帯地 其の二
この春からの帯地の展示を再び同テーマで掛け替え、ご覧いただくことと致しました。
この度は、初めての試みとして帯地だけでなく調査研究室所蔵の季節感ある帯そのものを額入れして展示しています。
また、七月発行の会報誌服飾文化79号の〝調査研究室だより〟に、織りの帯、染めの帯を取り上げ、織・染の種類を解りやすく解説しています。併せて、お楽しみ下さいますように。
朝の容花(かおばな) 斜子(ななこ)織(刺繍) 単帯
平安時代に呼称が確認されるまでは「朝に咲く美しい花」という意味の容花と呼ばれていた朝顔。織は変化平織の一つで複数の糸を引き揃えて織る斜子織です(籠の様に見える事からバスケット織とも言われている)芝草すかしで、上に刺繍した帯。
葡萄(ぶどう) 壁絽 仕立て名古屋帯
葡萄は沢山の実をつけることから豊穣の象徴とされ、さらには子孫繁栄に繋がるということで、古来から吉祥文様として愛されてきました。この帯の壁絽というのは、強く撚りをかけた糸と無撚りの細い糸で上撚りをかけた糸を緯(よこ)糸に使った絽です。
芭蕉 紗織 帯地
織りの帯地に毛足のある天鵞絨(ベルベット)を切嵌(きりばめ)にして芭蕉の葉の厚みを表現しています。
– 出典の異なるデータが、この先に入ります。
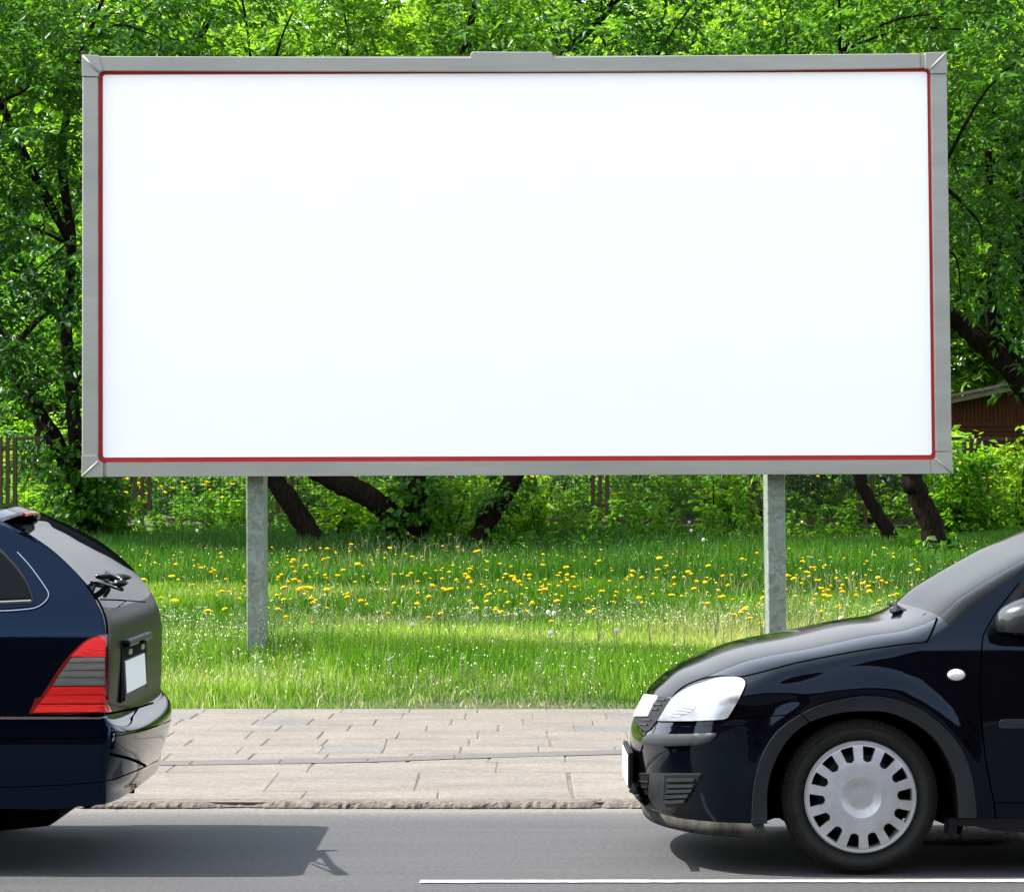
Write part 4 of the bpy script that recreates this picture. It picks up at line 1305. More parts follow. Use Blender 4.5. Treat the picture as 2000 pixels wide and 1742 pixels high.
# ------------------------------------------------------------------ vegetation
def leaf_arrays(pos, dirn, twig_len, nleaf, size, rng, droop=.35, wide=.42, upn=.75, spread=.8):
    """leaflets in pairs along twigs; pos, dirn: (T,3)"""
    T = len(pos)
    t = np.linspace(.15, 1, nleaf)
    P = pos[:, None, :] + dirn[:, None, :]*(t[None, :, None]*twig_len[:, None, None])
    P[:, :, 2] -= .12*twig_len[:, None]*t[None, :]**2
    P += rng.normal(0, .018, P.shape)
    side = np.where(np.arange(nleaf) % 2 == 0, 1.0, -1.0); side[-1] = 0
    up = np.array([0, 0, 1.0])
    perp = np.cross(dirn, up); perp /= (np.linalg.norm(perp, axis=1, keepdims=True)+1e-6)
    D = dirn[:, None, :]*.6 + perp[:, None, :]*side[None, :, None]*spread + rng.normal(0, .33, P.shape)
    D[:, :, 2] -= droop
    D /= np.linalg.norm(D, axis=2, keepdims=True)
    Nn = up[None, None, :]*upn + rng.normal(0, .45, P.shape)
    S = np.cross(D, Nn); S /= (np.linalg.norm(S, axis=2, keepdims=True)+1e-6)
    Nn = np.cross(S, D)
    L = size*rng.uniform(.6, 1.3, (T, nleaf))[:, :, None]
    Wd = L*wide*.5
    base = P; tip = P+D*L - Nn*L*.10
    mid = P+D*L*.42
    l = mid+S*Wd+Nn*L*.10; r = mid-S*Wd+Nn*L*.10
    V = np.stack([base, l, tip, r], axis=2).reshape(-1, 3)
    return V

def leaf_mesh(name, V, mt, tint, extra=None):
    n = len(V)//4
    me = bpy.data.meshes.new(name)
    me.vertices.add(len(V)); me.vertices.foreach_set("co", V.astype(np.float32).ravel())
    idx = np.arange(n)[:, None]*4
    loops = np.concatenate([idx+0, idx+1, idx+2, idx+0, idx+2, idx+3], axis=1).ravel()
    me.loops.add(len(loops)); me.loops.foreach_set("vertex_index", loops.astype(np.int32))
    me.polygons.add(2*n)
    me.polygons.foreach_set("loop_start", np.arange(2*n, dtype=np.int32)*3)
    me.polygons.foreach_set("loop_total", np.full(2*n, 3, dtype=np.int32))
    me.materials.append(mt)
    me.update(calc_edges=True)
    a = me.attributes.new("tint", 'FLOAT', 'FACE')
    a.data.foreach_set("value", np.repeat(tint, 2).astype(np.float32))
    return me

def noise3(P, sc, seed):
    r = np.random.default_rng(seed); s = 0
    for k in range(5):
        w = r.normal(0, 1, 3); w /= np.linalg.norm(w); f = sc*r.uniform(.7, 1.6)
        s = s+np.sin(P@w*f+r.uniform(0, 6.3))
    return s/5**.5

def crown(lobes, dens, rng, seed, size=.085, nleaf=11, tw=(.22, .5), gap=-.35, gsc=3.2, tbase=.5, mt=None, name="crown", droop=.35, wide=.42, cut=None):
    PP = []; DD = []
    for (c, r) in lobes:
        c = np.array(c); r = np.array(r)
        n = int(dens*1.05*4.19*r[0]*r[1]*r[2])
        u = rng.normal(0, 1, (n, 3)); u /= np.linalg.norm(u, axis=1, keepdims=True)
        rad = rng.uniform(.12, 1, n)**.5
        p = c+u*rad[:, None]*r
        d = u*.8+rng.normal(0, .5, (n, 3)); d[:, 2] *= .5; d /= np.linalg.norm(d, axis=1, keepdims=True)
        PP.append(p); DD.append(d)
    P = np.concatenate(PP); D = np.concatenate(DD)
    keep = noise3(P, gsc, seed) > gap
    # spray-like layering: leaves gather in drooping shelves
    keep &= (noise3(P*np.array([1, 1, 2.2]), gsc*2.2, seed+1) > -.55)
    if cut is not None: keep &= cut(P)
    P, D = P[keep], D[keep]
    V = leaf_arrays(P, D, rng.uniform(tw[0], tw[1], len(P)), nleaf, size, rng, droop, wide)
    tt = tbase+.24*noise3(P, 1.4, seed+2)+.05*np.clip(P[:, 2]-4.5, -2, 3)
    tint = np.clip(np.repeat(tt, nleaf)+rng.normal(0, .13, len(P)*nleaf), 0, 1)
    return leaf_mesh(name, V, mt, tint)

LEAF = [(0, (0.014, 0.060, 0.007)), (.5, (0.036, 0.122, 0.012)), (1, (0.11, 0.25, 0.022))]
M['leaf'] = leaf_mat("maple_leaves", LEAF, trans=.42, rough=.42)
M['leaf_light'] = leaf_mat("young_leaves", [(0, (0.03, 0.12, 0.006)), (.5, (0.085, 0.22, 0.010)), (1, (0.20, 0.36, 0.018))], trans=.5, rough=.42)
M['leaf_far'] = leaf_mat("far_leaves", [(0, (0.04, 0.13, 0.012)), (.5, (0.10, 0.23, 0.018)), (1, (0.19, 0.33, 0.03))], trans=.5, rough=.5)
M['ivy'] = leaf_mat("ivy_leaves", [(0, (0.010, 0.05, 0.004)), (.5, (0.035, 0.12, 0.008)), (1, (0.10, 0.24, 0.015))], trans=.45, rough=.35)

rngT = np.random.default_rng(77)
def P3(px, py, z): return W3(px, py, z)
def trunkmesh(root, paths, name="trunk", seed=1):
    rr = random.Random(seed)
    mb = MB()
    for pts, rad in paths:
        C = catmull([tuple(p) for p in pts], 5)
        R = np.interp(np.linspace(0, 1, len(C)), np.linspace(0, 1, len(rad)), rad)
        C = [Vector(c)+Vector((rr.uniform(-1, 1), rr.uniform(-1, 1), rr.uniform(-1, 1)))*.12*float(r) for c, r in zip(C, R)]
        mb.tube(C, [float(r) for r in R], 10, jit=.10, rng=rr)
    return mb.build(name, M['bark'], root, True)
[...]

銀糸で刺繍された花芽が抑えられた色調の中でポイントとなり涼やかさをより際立たせています。
狩猟文 粗紗(刺繍) かがり名古屋帯
異国の樹木や草花などを背景に騎乗の人物が獅子や鹿、羊、猪、兎などの動物を弓で射る様子を意匠化した文様です。ササン朝ペルシャ(イラン王朝)時代の※獅子狩(ししかり)文様がアレンジされて日本に伝わりました。
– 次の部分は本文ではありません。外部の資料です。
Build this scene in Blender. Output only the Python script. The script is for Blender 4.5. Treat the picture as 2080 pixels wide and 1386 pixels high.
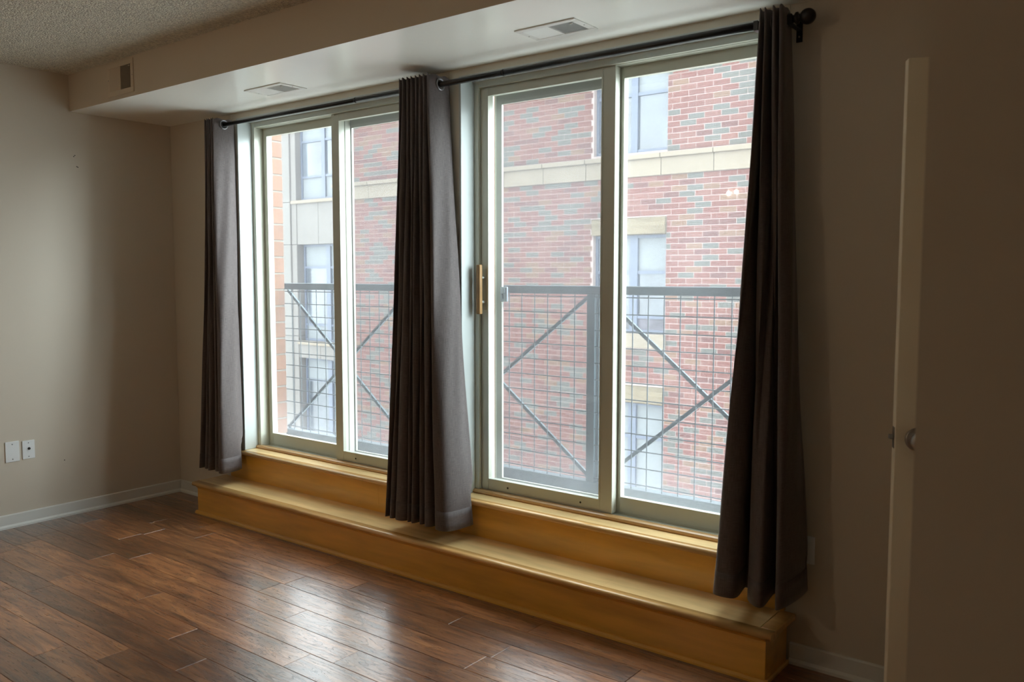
import bpy, bmesh, math, random
from mathutils import Vector, Matrix, Euler
random.seed(7)
for o in list(bpy.data.objects): bpy.data.objects.remove(o, do_unlink=True)
scn = bpy.context.scene
COL = scn.collection

# ------------------------------------------------------------------ camera
CAM = Vector((4.98077, -2.94619, 1.386))
YAW, PITCH, ROLL, FPX = math.radians(-37.74991), math.radians(-4.436648), math.radians(0.008559), 1721.4255
fw = Vector((math.sin(YAW)*math.cos(PITCH), math.cos(YAW)*math.cos(PITCH), math.sin(PITCH)))
rt = Vector((math.cos(YAW), -math.sin(YAW), 0)); up = rt.cross(fw)
rt2 = rt*math.cos(ROLL)+up*math.sin(ROLL); up2 = -rt*math.sin(ROLL)+up*math.cos(ROLL)
cd = bpy.data.cameras.new('camera'); cam = bpy.data.objects.new('camera', cd); COL.objects.link(cam)
m = Matrix((rt2, up2, -fw)).transposed().to_4x4(); m.translation = CAM
cam.matrix_world = m
cd.sensor_width = 36.0; cd.sensor_fit = 'HORIZONTAL'; cd.lens = FPX*36.0/2080.0
cd.clip_start = 0.02; cd.clip_end = 500
cd.dof.use_dof = True; cd.dof.focus_distance = 4.6; cd.dof.aperture_fstop = 5.0
scn.camera = cam

# ------------------------------------------------------------------ world / exposure
w = bpy.data.worlds.new('overcast_sky'); scn.world = w; w.use_nodes = True
nt = w.node_tree; nt.nodes.clear()
bg = nt.nodes.new('ShaderNodeBackground'); wo = nt.nodes.new('ShaderNodeOutputWorld')
bg.inputs['Color'].default_value = (0.90, 0.955, 1.0, 1); bg.inputs['Strength'].default_value = 4.4
nt.links.new(bg.outputs[0], wo.inputs[0])
sl = bpy.data.lights.new('hazy_sun', 'SUN'); so_ = bpy.data.objects.new('hazy_sun', sl); COL.objects.link(so_)
sl.energy = 3.0; sl.angle = math.radians(30); sl.color = (.88, .96, 1.0)
so_.rotation_euler = Vector((-1, -.52, -.33)).to_track_quat('-Z', 'Y').to_euler()
for lx, lz in ((1.94, 2.09), (2.01, 2.10)):      # two small warm bulbs of a lamp behind the viewer; they glint in the glass
    ll = bpy.data.lights.new('warm_bulb', 'POINT'); lo_ = bpy.data.objects.new('warm_bulb', ll); COL.objects.link(lo_)
    ll.shadow_soft_size = .014; ll.energy = 4.4; ll.color = (1, .76, .50); lo_.location = (lx, -3.7, lz)
scn.view_settings.view_transform = 'Standard'; scn.view_settings.look = 'None'
scn.view_settings.exposure = 0.80; scn.view_settings.gamma = 1.0; scn.view_settings.use_curve_mapping = False
scn.cycles.max_bounces = 14; scn.cycles.diffuse_bounces = 7; scn.cycles.transparent_max_bounces = 24
scn.cycles.glossy_bounces = 4; scn.cycles.transmission_bounces = 8
scn.cycles.sample_clamp_indirect = 8.0; scn.cycles.caustics_reflective = False

# ------------------------------------------------------------------ materials
def lin(c):
    return tuple(((x/255)/12.92 if x/255 <= .04045 else ((x/255+.055)/1.055)**2.4) for x in c)
def mat(name, col, rough=.6, metal=0., spec=.5, bump=None, var=0., noise=None, sheen=0., coat=0.):
    """principled; bump=(scale, strength, distance, stretch) ; noise=(scale, amount, stretch) tints the colour"""
    mt = bpy.data.materials.new(name); mt.use_nodes = True; N = mt.node_tree.nodes; L = mt.node_tree.links
    p = N['Principled BSDF']; p.inputs['Roughness'].default_value = rough; p.inputs['Metallic'].default_value = metal
    p.inputs['Specular IOR Level'].default_value = spec; p.inputs['Coat Weight'].default_value = coat
    p.inputs['Coat Roughness'].default_value = .15
    p.inputs['Sheen Weight'].default_value = sheen
    p.inputs['Base Color'].default_value = (*col, 1)
    tc = N.new('ShaderNodeTexCoord')
    def mapped(st):
        mp = N.new('ShaderNodeMapping'); mp.inputs['Scale'].default_value = st; L.new(tc.outputs['Object'], mp.inputs['Vector']); return mp
    src = None
    if noise:
        sc, am, st = noise
        nz = N.new('ShaderNodeTexNoise'); nz.inputs['Scale'].default_value = sc; nz.inputs['Detail'].default_value = 6
        L.new(mapped(st).outputs[0], nz.inputs['Vector'])
        mr = N.new('ShaderNodeMapRange'); mr.inputs[1].default_value = .3; mr.inputs[2].default_value = .7
        mr.inputs[3].default_value = 1-am; mr.inputs[4].default_value = 1+am; L.new(nz.outputs['Fac'], mr.inputs[0])
        hs = N.new('ShaderNodeHueSaturation'); hs.inputs['Color'].default_value = (*col, 1); L.new(mr.outputs[0], hs.inputs['Value'])
        src = hs
    if var:
        oi = N.new('ShaderNodeObjectInfo'); mr = N.new('ShaderNodeMapRange')
        mr.inputs[3].default_value = 1-var; mr.inputs[4].default_value = 1+var; L.new(oi.outputs['Random'], mr.inputs[0])
        hs2 = N.new('ShaderNodeHueSaturation'); L.new(mr.outputs[0], hs2.inputs['Value'])
        if src: L.new(src.outputs[0], hs2.inputs['Color'])
        else: hs2.inputs['Color'].default_value = (*col, 1)
        src = hs2
    if src: L.new(src.outputs[0], p.inputs['Base Color'])
    if bump:
        sc, stg, dist, st = bump
        nz = N.new('ShaderNodeTexNoise'); nz.inputs['Scale'].default_value = sc; nz.inputs['Detail'].default_value = 3
        L.new(mapped(st).outputs[0], nz.inputs['Vector'])
        b = N.new('ShaderNodeBump'); b.inputs['Strength'].default_value = stg; b.inputs['Distance'].default_value = dist
        L.new(nz.outputs['Fac'], b.inputs['Height']); L.new(b.outputs[0], p.inputs['Normal'])
    return mt
S1 = (1, 1, 1)
M = {}
M['wall'] = mat('wall_paint', (.60, .545, .46), .55, spec=.35, bump=(160, .08, .002, S1))
M['wall_pale'] = mat('casing_pale', (.66, .63, .54), .5, spec=.35)
M['soffit'] = mat('soffit_paint', (.60, .52, .42), .5, bump=(120, .06, .002, S1))
M['soffit_under'] = mat('soffit_underside_lit', (.88, .88, .83), .30, spec=.5, bump=(3, .2, .02, S1))  # underside colour lightened to carry daylight bounced up from below
M['white'] = mat('white_trim_paint', (.52, .57, .57), .3)
M['base_white'] = mat('baseboard_paint', (.70, .72, .70), .35)
M['vinyl'] = mat('cream_window_frame', (.58, .595, .52), .35)
M['vinyl_dark'] = mat('olive_window_track', (.50, .50, .36), .4)
M['door'] = mat('door_paint', (.86, .78, .62), .4)
M['plate'] = mat('white_plastic', (.80, .84, .86), .3)
M['dark'] = mat('dark_hole', (.01, .01, .01), .6)
M['black_metal'] = mat('black_rod_metal', (.008, .008, .009), .38, metal=.0, spec=.5)
M['steel'] = mat('brushed_steel', (.35, .33, .31), .35, metal=1)
M['nickel'] = mat('nickel_grommet', (.26, .26, .27), .3, metal=1)
M['latch'] = mat('grey_latch_metal', (.24, .27, .30), .4, metal=.6)
M['pull_wood'] = mat('golden_wood_pull', (.28, .15, .04), .35, noise=(14, .25, (6, 6, 1)))
M['vent'] = mat('vent_enamel', (.72, .71, .67), .4)
M['vent_warm'] = mat('vent_enamel_beige', (.62, .53, .42), .45)
M['vent_shadow'] = mat('vent_throat', (.10, .10, .09), .7)
M['railing'] = mat('blue_green_steel', (.03, .062, .078), .45, spec=.5, noise=(9, .3, S1))
M['wire'] = mat('grey_green_wire', (.05, .075, .09), .45)
M['rail_light'] = mat('pale_blue_steel', (0.1275, 0.1931, 0.2125), .5)
M['stone'] = mat('cream_limestone', (0.145, 0.120, 0.090), .85, noise=(5, .06, S1), var=.03)
M['rockstone'] = mat('rough_buff_stone', (0.1126, 0.0901, 0.0579), .9, noise=(4, .14, S1), bump=(5, .8, .04, S1))
M['mortar'] = mat('pale_mortar', (0.2704, 0.2157, 0.2028), .95)
bc = {'brick_red': (0.088, 0.030, 0.024), 'brick_rose': (0.10, 0.040, 0.032), 'brick_dark': (0.0666, 0.0244, 0.0213), 'brick_grey': (0.0555, 0.0555, 0.0497), 'brick_tan': (0.0977, 0.0533, 0.0333)}
for k, v in bc.items(): M[k] = mat(k+'_clay', v, .9, noise=(22, .16, S1), var=.07)
M['orange_brick'] = mat('orange_brick_clay', (0.1738, 0.0869, 0.0548), .9, noise=(30, .1, S1), var=.10)
M['orange_mortar'] = mat('cream_mortar', (0.1931, 0.1674, 0.1416), .95)
M['concrete'] = mat('beige_precast', (0.1063, 0.0978, 0.0901), .85, noise=(3, .04, S1), var=.02)
M['navy'] = mat('slate_window_frame', (.06, .075, .11), .5)
M['far_glass'] = mat('far_window_glass', (0.0541, 0.0656, 0.0811), .15, spec=.8, noise=(1.4, .5, (1, 1, .5)))
M['blind'] = mat('pale_blind', (0.1159, 0.1288, 0.1384), .7, noise=(3, .05, S1))
M['far_dark'] = mat('far_room_dark', (0.0618, 0.0579, 0.0734), .6, noise=(3, .5, S1))
M['ground'] = mat('pale_concrete_ground', (.58, .57, .55), .9, noise=(.5, .15, S1))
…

※円形を連ねた連珠文の縁の中に四頭の獅子に弓を引き絞る四騎の狩猟者を配した文様。
貝尽くしに海老 絽 仕立て名古屋帯
形や色が美しい栄螺(さざえ)・蛤(はまぐり)・帆立などの貝を数種類組み合わせた貝尽くし文様です。中心に織られている海老は、腰が曲がっていても跳ねる力が強く海の翁と言われ、長寿の象徴とされています。波の音も聞こえてくる様です。
蛇籠に千鳥 段絽 仕立て名古屋帯
波間に千鳥と蛇籠が匹田文様で染められています。蛇籠は水の勢いを抑える為に竹籠の中に石を詰めて沈めたもので、その形が大蛇に見える事からの呼称です。愛らしい千鳥を引きたてて水辺の風景に趣を添えています。
薊(あざみ) 紗織 帯地
薊は桃山時代までは文様としては取り入れられず、江戸時代以降に用いられる様になったとされています。日本では百種類以上あるとされ、葉に深い切れ込みと、鋭い棘を持ち頭状の花が特徴の馴染みのある植物です。この帯はどの薊を模したのでしょうか。
春蘭 紗織 仕立て名古屋帯
古来中国では、蘭・梅・菊・竹と共に美しく高貴な姿を君子にたとえ「四君子」として愛でられてきました。これが日本へ伝わり吉祥文様として現代にも多く用いられています。花言葉は「控えめな美」です。